En Huelva, cerca de la Puebla trabaje unos meses, algo más
de un año.
Sorpresa de cocina, de gente y de paisajes.
La obra estaba muy a los pies de La Virgen del la Peña.
Un lugar pintoresco y delicioso. A medio camino de La Puebla
y Tharsi, otra rareza en estos campos patrios.
Me gustó y me gusta el nombre de Tharsi, viene con ecos de lejanía,
de otros tiempos y otras gentes. Algo así como de fenicios, los cartagineses o
mas antiguos aun.
Tharsi no era un pueblo más, era, de entrada, una mina
abandonada y una pedanía de otro más grande. La gente, antiguos mineros, vivía
en casa pequeñas, de un blanco inmaculado, en calles ordenadas y rectas,
siempre limpias. Las casas y las tierras donde se asentaban no eran de sus
habitantes. Habían sido de la empresa de la mina, lo mismo que la escuela. Las
hacia la empresa para los trabajadores y cuando la mina llegaba a las casas
habitadas, hacía otra urbanización mas alejada y trasladaba a la gente allí, al nuevo pueblo.
Incluso llegaron a trasladar la iglesia. Una sorpresa. Otra, a la salida del
pueblo, dirección San Bartolomé, un pequeño cementerio olvidado y mal mantenido
que, mas tarde me entere, era el cementerio protestante, el de los técnicos
ingleses que enterraban en suelo patrio, para nosotros, lejos de la tierra que
les vio nacer.
A lo que iba, pues allí, en la obra, como unos amigos mas,
pasaban todos los días una pequeña piara de jabalíes. La madre, la mas grande,
delante y detrás de ella en fila india ocho jabatos, mas bien jabatitos. Se
colaban por la puerta de seguridad, bajo la barrera, ante los ojos del agente
de seguridad, bordeaban la oficina aun no terminada y girando a la derecha se metían
en los bosques lejanos. Yo miraba el grupo con una cierta cariño, algo inusual
para mi pero ciertamente bello. Los trabajadores a mi alrededor lanzaban
siempre el mismo comentario sobre una buena caldereta de carne de jabato,
jóvenes de carne fresca y tierna, buenísimos, tenían que estar buenísimos.

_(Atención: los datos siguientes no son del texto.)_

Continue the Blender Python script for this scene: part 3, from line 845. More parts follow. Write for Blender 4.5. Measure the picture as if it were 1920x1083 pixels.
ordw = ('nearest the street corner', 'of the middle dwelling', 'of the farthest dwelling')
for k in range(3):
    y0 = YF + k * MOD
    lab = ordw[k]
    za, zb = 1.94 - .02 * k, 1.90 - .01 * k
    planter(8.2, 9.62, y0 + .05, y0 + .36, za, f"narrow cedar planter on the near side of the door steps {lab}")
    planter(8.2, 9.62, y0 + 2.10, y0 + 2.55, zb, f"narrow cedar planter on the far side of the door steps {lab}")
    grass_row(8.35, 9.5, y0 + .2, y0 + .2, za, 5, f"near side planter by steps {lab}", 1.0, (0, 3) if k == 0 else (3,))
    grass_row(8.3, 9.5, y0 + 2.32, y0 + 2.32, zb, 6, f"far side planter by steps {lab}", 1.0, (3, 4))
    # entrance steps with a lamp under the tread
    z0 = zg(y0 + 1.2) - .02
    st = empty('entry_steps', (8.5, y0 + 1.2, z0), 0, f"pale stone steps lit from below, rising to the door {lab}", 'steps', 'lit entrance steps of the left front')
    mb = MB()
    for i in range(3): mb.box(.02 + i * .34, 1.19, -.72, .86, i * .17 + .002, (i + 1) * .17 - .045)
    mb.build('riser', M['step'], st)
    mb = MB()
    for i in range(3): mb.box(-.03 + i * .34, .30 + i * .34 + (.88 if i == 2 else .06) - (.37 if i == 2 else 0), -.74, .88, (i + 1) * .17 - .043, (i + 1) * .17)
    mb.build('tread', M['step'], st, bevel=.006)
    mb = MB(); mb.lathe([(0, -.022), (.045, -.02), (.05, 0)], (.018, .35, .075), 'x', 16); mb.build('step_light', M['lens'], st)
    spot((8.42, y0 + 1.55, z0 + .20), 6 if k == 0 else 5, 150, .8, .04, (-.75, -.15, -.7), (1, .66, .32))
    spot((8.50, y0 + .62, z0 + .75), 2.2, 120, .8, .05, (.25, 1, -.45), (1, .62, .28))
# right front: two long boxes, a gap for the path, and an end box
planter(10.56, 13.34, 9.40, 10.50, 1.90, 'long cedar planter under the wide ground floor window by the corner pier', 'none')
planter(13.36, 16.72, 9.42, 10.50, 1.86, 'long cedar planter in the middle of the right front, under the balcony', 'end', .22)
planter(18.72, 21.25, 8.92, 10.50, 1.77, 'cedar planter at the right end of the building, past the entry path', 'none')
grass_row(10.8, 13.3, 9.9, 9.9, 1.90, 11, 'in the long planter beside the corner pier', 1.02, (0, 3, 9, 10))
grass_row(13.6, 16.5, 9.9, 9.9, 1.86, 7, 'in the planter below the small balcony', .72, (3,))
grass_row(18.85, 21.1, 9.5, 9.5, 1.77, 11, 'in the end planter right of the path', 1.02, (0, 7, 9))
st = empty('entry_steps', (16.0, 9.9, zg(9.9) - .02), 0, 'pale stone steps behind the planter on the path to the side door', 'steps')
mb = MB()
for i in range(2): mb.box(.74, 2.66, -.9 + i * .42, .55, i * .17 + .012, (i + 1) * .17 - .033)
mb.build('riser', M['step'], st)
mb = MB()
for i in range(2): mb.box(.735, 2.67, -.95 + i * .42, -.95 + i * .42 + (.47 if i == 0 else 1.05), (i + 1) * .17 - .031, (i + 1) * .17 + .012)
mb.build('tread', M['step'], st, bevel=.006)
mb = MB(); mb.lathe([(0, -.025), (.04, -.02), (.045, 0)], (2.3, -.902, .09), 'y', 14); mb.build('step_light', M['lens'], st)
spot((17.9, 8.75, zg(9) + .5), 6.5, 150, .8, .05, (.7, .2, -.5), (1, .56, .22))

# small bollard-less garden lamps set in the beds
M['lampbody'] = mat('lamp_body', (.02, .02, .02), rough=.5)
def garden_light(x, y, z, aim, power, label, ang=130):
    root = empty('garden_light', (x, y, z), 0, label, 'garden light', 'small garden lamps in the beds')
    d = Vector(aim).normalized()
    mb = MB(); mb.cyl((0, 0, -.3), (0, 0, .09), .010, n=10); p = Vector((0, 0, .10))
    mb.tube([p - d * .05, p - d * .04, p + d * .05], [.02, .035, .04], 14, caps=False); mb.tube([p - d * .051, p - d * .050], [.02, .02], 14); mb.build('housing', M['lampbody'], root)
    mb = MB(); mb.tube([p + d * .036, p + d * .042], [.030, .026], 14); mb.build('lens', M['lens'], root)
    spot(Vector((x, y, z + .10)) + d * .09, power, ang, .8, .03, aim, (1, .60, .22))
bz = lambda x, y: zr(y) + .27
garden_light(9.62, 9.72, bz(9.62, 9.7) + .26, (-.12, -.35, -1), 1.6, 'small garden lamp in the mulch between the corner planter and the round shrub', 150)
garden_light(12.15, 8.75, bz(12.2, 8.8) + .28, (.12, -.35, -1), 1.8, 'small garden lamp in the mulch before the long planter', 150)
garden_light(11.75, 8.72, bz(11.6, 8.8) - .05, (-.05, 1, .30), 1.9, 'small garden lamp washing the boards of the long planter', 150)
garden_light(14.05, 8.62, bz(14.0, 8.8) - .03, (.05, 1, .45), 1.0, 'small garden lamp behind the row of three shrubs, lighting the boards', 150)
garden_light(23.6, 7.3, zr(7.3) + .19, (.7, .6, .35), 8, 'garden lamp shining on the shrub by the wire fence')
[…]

Así durante varios meses. Tuve que ir a Sevilla, la ciudad
de las maravillas (si no lo digo reviento) y al volver, busque al grupo en mi
primer día. Mi desilusión fue patente, me quede atónito viendo a la madre,
andaba ya mas con la cabeza en el suelo y mas lenta, seguida por solo cuatro
jabatos que habían dado un crecimiento espectacular, ya robustos y gordos. La
gente a mi alrededor, cuando les comentaba el caso, se reían groseramente y decían
que alguien se los había bien aprovechado. Yo sentí lastima y pena por nosotros
y la pobre jabalí.
Y así siguieron haciendo el mismo recorrido, la madre y los
cuatro que quedaban. Me consolaba pensando en accidentes, en alimañas pero, en
el fondo, sabia que no era así.
Cuando me fui, no mucho mas tarde, con las maletas en el
coche, estuve esperándoles; no aparecieron. Se que jamás volvieron por allí.
Jaime, el encargado, con el que aun mantengo una buena amistad por teléfono, me
lo dice: se los comieron, seguro, por aquí ya no pasan, desaparecieron.